2 Types of Vendors You Know Too Well

Published : August 13, 2015

cut-ties-vendor

The two people discussed in this piece are individuals who you know only too well as a supply chain management professional, but have never actually met. These vendor contacts are, jointly, one of the biggest obstacles to efficiency in the supply chain, and either one of them might be the reason you keep that bottle of ibuprofen stashed in your desk drawer. Best practices call for locating, recognizing and mitigating the—er… let's call it "bovine leavings"—that often come part and parcel when dealing with these two jokers.

1. The Ghost

Now you see them, now you...well, no. You probably don't see them in the first place.

No, The Ghost isn't a noir comic superhero—they're the nearly nonexistent vendor contact who's never there when you need them. Or when you don't need them. Or at any point, really. You vaguely recall getting an email or a business card from them awhile back, but mostly your business relationship has played out like a Fortune 500 version of "She's Just Not That Into You." You send informative emails off into the ether, never to be heard from again. State-of-the-project to-do list tasks live on in immortality, waiting for that response that's never going to arrive.

You know what The Ghost's official job title is, but he or she seems tasked with cramming as many sick days, vacation days, meetings and teleconferences as humanly possible into their working hours. Their phone probably has cobwebs. Their voicemail is piling up to Mount Everest levels, and still there's no sign of them. Meanwhile, you're left with a list of questions and absolutely no way to get timely answers.

Why you need to cut ties: This data and communication gap is often responsible for gumming up the works big time, so if you have The Ghost haunting your workflow, it may be time to exorcize them right out of your contact loop. The best practice here is to sit your vendor down and explain that if they can't provide a contact who is ready to work at your company's level of communication and efficiency, you may have to consider sitting down with a competitor to keep your supply chain running smoothly. Even the best per-item price is only worth it if you can order, change and discuss at the speed you need to.

2. The Conciliator 

A voice for radio, an explanation for everything and a track record with a lot of pot holes. 

Things have gone wrong again—a shipment isn't where it should be, you were charged at the wrong rate, the component is the wrong color. The Conciliator promised this wouldn't happen again, so you're immediately digging for their last email to give them an earful. Once you make contact, they're so apologetic, they explain how things went wrong, but it was really out of anyone's control. They sound so reasonable, you find yourself agreeing and hanging up or closing the last email before that sense of irritation floods back. Wait, what just happened?

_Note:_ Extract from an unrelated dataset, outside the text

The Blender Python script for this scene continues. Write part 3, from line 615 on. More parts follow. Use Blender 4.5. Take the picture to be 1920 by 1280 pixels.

No, you weren't hypnotized. You were tangled in the agreeable snare of The Conciliator, a personable rep that your vendor has placed on the front lines of damage control to cover them when they foul up. Personality certainly has a place in business, but it should be as a pleasant added benefit to a functioning business relationship, not as a band-aid to help you overlook egregious, constant errors. 

Why you need to cut ties: If you didn't deliver on promises to your customers, they would find someone else to buy from. Why settle for anything less one step back on the supply chain? Sure, it can be hard leveling with someone so friendly and likeable, but likeable won't keep aggravated end consumers at bay when your shipments are late. Don't hesitate to hold your vendors—and their reps—to a reasonable standard, and walk away if they keep missing the mark. You owe it to your professional sanity and your own fill rate!

Vendor management systems are a tricky balance of art, science and interpersonal communication—the last thing you need is difficult personalities in the mix. At the end of the day, best practice is to do what's right for your business, and sometimes that means changing or even eliminating certain reps from your Rolodex.